Una sinistra favola d'amore di Elena Loewenthal (La Stampa).

Una mano dentro l’altra. Seduti appena discosti, per potersi guardare a vicenda. Dietro le sbarre della gabbia Rosa e Olindo si toccano, dopo mesi di forzata lontananza. Lei mostra le spalle, lui fissa l’obiettivo con un’aria un po’ incantata e un po’ di sfida. Ogni tanto gli trapela quasi un’ombra di sorriso. È questa l’immagine più forte che per ora ci consegna il processo di Erba: le facce di un uomo e una donna che si vogliono bene da più di vent’anni e non si vedono da alcuni mesi. Come per far dispetto al trambusto mediatico annunciato, agli spettatori in coda, ansiosi di rivedere la terrificante scena del delitto, altro che le effusioni di un’attempata coppia.
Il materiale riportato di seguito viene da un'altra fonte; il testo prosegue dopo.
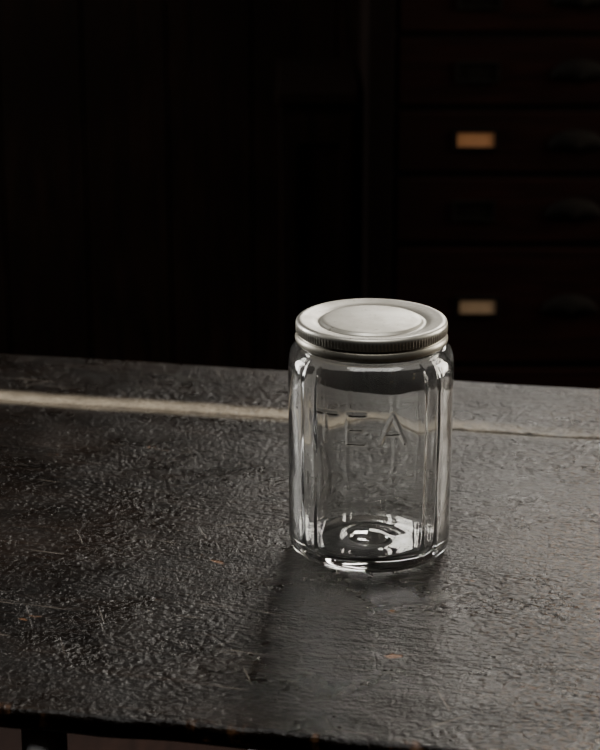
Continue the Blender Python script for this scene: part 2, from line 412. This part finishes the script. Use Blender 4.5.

Rosa e Olindo spiazzano, con la loro composta dolcezza. Se non fosse che sono lì, dietro le sbarre di quella gabbia e di quella terribile imputazione comune, farebbero tenerezza. Persino una specie di invidia. Quando mai ci si ama più così, di questi tempi? Per tenersi mano nella mano, dopo tanto tempo già vissuto insieme sotto lo stesso tetto, lungo le stesse giornate? L’amore di oggi ha piuttosto la faccia di due attori magistralmente immedesimati in due personaggi che fanno sesso quasi con rabbia, quasi da sconosciuti. Invece Rosa e Olindo si conoscono da una vita, ma soprattutto non conoscono altra vita se non insieme. Tanto da costruirsene una, di vita, che fosse il più possibile isolata dal mondo esterno, impermeabile persino alla polvere che Rosa scacciava di casa con igiene maniacale. Perché tutto, dalla polvere ai rumori, era un intruso fra loro due. Di fronte all’instabilità che è la vera cifra di questo presente in cui ci si ama a scadenza e ci si separa con leggerezza, in assenza di gravità sentimentale, Rosa e Olindo rappresentano un’eccezione clamorosa. Che grida la nostra inettitudine ad amare in un modo totale ed esclusivo, l’inguaribile approssimazione dei nostri rapporti umani. Se non che, la specie di tenerezza condita di vaga invidia che ispira l’immagine di quei due mano nella mano, si scontra inevitabilmente con la realtà del delitto di cui sono accusati. Con l’evidenza del grano di follia che ci vuole per vivere così, amandosi fuori dal mondo e dentro il proprio. Come se non esistesse nulla d’altro, a questo mondo. La favola è troppo bella per non diventare un incubo. Per loro due, presunti colpevoli di una strage presumibilmente consumata in nome della propria intimità. Un po’ anche per noi, costretti nostro malgrado a confrontarci con questo sinistro copione dell’amore in cui bene e male, dolcezza e crudeltà, si incontrano. È arduo da accettare, il gioco degli estremi che si toccano fino a combaciare: da una parte il sentimento più desiderato e indecifrabile che ci sia. Dall’altra una disponibilità all’odio così totale da uccidere, e così tanto e in quel modo tremendo. Mano nella mano, Rosa e Olindo custodiscono il mistero del loro amore sconfinato. A noi lasciano il conforto, anzi la certezza, che esiste un altro modo di volersi bene, di toccarsi e guardarsi negli occhi, con il mondo intorno a sé.